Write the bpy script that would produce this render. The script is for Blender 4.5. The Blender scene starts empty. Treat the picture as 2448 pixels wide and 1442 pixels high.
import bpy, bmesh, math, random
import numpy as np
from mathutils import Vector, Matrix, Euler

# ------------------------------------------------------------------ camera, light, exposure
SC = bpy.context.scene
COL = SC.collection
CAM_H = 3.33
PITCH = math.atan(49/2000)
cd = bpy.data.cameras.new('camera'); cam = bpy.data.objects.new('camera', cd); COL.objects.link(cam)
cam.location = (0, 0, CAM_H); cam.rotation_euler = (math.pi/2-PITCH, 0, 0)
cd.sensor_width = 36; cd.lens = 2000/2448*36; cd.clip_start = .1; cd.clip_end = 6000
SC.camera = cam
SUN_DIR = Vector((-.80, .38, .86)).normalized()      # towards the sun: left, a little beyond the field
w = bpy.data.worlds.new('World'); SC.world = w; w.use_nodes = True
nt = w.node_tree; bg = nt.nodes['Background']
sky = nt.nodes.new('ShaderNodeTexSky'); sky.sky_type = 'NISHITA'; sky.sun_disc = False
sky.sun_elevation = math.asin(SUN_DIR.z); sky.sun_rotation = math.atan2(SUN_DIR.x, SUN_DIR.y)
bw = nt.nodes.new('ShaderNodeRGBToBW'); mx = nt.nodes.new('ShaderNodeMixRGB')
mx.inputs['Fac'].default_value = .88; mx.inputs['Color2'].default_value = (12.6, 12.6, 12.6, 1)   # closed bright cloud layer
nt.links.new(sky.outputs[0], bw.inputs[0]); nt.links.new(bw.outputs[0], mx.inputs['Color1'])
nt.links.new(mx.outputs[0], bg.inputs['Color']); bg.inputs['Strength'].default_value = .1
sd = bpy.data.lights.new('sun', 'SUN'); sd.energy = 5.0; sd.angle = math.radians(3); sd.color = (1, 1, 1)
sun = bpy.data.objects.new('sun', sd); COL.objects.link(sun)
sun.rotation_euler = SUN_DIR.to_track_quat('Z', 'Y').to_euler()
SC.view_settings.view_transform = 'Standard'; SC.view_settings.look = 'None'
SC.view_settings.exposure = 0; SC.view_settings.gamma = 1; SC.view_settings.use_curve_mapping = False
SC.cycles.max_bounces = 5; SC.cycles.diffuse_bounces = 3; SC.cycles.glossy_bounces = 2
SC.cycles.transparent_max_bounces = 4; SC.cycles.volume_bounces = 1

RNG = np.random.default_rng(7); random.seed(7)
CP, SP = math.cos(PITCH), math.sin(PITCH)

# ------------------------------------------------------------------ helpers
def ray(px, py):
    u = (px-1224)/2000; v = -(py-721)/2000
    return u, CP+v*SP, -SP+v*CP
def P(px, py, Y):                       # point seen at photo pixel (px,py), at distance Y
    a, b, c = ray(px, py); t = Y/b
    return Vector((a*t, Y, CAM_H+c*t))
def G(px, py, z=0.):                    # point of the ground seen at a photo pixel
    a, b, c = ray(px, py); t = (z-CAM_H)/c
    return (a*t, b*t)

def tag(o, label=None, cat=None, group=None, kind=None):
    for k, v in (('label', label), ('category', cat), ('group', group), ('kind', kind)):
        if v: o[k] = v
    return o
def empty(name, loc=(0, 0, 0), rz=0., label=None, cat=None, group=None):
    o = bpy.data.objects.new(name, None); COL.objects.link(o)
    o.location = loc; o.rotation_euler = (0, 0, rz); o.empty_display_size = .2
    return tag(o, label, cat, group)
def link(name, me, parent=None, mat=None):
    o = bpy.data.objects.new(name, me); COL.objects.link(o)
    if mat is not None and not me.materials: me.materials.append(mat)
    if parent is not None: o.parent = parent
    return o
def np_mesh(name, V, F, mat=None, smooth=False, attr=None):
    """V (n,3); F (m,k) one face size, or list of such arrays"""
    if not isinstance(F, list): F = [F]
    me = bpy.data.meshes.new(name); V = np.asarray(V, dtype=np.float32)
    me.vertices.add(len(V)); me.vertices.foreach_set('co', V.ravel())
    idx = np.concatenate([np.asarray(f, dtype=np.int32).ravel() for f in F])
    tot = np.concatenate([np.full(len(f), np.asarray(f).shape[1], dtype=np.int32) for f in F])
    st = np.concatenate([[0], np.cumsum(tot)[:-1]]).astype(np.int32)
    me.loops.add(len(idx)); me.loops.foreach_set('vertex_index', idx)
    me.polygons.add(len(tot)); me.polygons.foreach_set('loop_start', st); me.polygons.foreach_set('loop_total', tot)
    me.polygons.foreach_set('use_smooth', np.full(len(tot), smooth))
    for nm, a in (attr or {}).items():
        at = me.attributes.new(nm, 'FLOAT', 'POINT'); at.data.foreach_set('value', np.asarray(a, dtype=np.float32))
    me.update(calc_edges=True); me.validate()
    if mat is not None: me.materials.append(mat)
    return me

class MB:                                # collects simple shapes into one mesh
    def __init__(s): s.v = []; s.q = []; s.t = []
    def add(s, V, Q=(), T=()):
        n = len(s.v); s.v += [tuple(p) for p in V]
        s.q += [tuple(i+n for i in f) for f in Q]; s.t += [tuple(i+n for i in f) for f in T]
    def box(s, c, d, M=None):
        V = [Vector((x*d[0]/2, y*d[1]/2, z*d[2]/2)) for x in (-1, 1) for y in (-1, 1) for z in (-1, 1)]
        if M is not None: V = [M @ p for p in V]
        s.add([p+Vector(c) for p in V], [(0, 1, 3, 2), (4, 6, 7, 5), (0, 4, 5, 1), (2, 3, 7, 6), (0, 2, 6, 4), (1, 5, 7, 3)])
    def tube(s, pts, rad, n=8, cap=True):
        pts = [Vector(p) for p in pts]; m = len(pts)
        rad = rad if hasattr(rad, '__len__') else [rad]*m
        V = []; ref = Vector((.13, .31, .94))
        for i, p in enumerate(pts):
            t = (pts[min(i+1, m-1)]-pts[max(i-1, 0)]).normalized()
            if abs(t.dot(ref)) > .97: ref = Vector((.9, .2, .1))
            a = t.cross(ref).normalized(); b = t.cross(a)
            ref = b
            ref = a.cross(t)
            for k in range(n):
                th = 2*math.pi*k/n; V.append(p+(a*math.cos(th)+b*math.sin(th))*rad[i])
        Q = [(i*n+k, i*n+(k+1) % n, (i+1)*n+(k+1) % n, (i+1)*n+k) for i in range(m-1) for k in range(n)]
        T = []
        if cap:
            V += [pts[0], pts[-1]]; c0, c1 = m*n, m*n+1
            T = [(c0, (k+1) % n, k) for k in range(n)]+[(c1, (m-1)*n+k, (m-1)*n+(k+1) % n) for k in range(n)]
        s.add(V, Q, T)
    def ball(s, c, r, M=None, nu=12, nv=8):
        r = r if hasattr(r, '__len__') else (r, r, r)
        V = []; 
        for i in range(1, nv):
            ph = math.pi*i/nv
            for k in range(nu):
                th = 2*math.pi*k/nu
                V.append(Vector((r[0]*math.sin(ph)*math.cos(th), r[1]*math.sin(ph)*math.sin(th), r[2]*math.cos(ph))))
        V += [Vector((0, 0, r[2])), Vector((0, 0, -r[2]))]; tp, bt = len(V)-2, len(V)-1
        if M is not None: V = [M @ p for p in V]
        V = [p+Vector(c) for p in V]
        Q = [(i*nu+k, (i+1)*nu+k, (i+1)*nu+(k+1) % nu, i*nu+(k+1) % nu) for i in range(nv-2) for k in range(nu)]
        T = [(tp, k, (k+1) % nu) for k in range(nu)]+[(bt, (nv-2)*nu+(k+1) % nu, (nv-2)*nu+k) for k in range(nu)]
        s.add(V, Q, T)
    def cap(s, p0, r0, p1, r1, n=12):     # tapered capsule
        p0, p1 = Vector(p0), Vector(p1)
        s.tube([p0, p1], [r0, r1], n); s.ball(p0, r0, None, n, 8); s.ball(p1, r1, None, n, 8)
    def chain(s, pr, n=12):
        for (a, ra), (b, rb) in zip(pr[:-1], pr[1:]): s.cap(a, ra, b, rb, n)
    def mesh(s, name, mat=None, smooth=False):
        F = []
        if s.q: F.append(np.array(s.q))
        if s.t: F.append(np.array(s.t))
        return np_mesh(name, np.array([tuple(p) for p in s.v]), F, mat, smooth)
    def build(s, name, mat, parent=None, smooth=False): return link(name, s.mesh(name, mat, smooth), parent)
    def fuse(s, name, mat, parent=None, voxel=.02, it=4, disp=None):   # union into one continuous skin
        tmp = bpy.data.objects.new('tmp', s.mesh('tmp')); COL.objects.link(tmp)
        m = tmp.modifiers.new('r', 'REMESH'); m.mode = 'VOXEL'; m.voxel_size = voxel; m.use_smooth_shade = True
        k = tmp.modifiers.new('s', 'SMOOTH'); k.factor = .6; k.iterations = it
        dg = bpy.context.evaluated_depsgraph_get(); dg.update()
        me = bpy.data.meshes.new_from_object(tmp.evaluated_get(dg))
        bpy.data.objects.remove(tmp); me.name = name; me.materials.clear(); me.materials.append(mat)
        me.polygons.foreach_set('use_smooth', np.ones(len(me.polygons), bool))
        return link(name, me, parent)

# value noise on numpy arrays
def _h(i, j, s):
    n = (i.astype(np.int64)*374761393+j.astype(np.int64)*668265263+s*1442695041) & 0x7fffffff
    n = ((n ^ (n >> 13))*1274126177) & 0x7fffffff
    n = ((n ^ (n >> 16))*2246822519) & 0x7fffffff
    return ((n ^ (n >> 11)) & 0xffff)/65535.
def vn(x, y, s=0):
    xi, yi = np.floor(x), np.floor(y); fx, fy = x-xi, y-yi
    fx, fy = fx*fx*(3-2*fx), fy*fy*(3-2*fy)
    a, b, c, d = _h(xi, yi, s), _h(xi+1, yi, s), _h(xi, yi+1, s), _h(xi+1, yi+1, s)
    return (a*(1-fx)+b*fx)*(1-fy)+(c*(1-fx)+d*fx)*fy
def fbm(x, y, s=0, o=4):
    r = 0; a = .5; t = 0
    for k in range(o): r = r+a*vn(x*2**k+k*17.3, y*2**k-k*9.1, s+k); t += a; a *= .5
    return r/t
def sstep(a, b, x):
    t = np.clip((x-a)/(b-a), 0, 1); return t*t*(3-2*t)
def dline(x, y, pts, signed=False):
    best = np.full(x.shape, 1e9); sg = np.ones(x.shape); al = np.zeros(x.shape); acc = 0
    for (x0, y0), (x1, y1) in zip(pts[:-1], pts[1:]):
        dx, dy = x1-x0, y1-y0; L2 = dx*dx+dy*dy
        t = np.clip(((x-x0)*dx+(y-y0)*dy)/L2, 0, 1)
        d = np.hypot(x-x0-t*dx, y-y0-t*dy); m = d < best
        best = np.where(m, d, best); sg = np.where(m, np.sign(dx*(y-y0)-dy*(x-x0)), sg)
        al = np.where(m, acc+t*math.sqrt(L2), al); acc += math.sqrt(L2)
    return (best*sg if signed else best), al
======
▶ [Challenge]: Take the lines above from the first through the one containing "from mathutils import Vector, Matrix, Euler" and reproduce them exactly; include nothing else.

▶ [Task result]:
Write the bpy script that would produce this render. The script is for Blender 4.5. The Blender scene starts empty. Treat the picture as 2448 pixels wide and 1442 pixels high.
import bpy, bmesh, math, random
import numpy as np
from mathutils import Vector, Matrix, Euler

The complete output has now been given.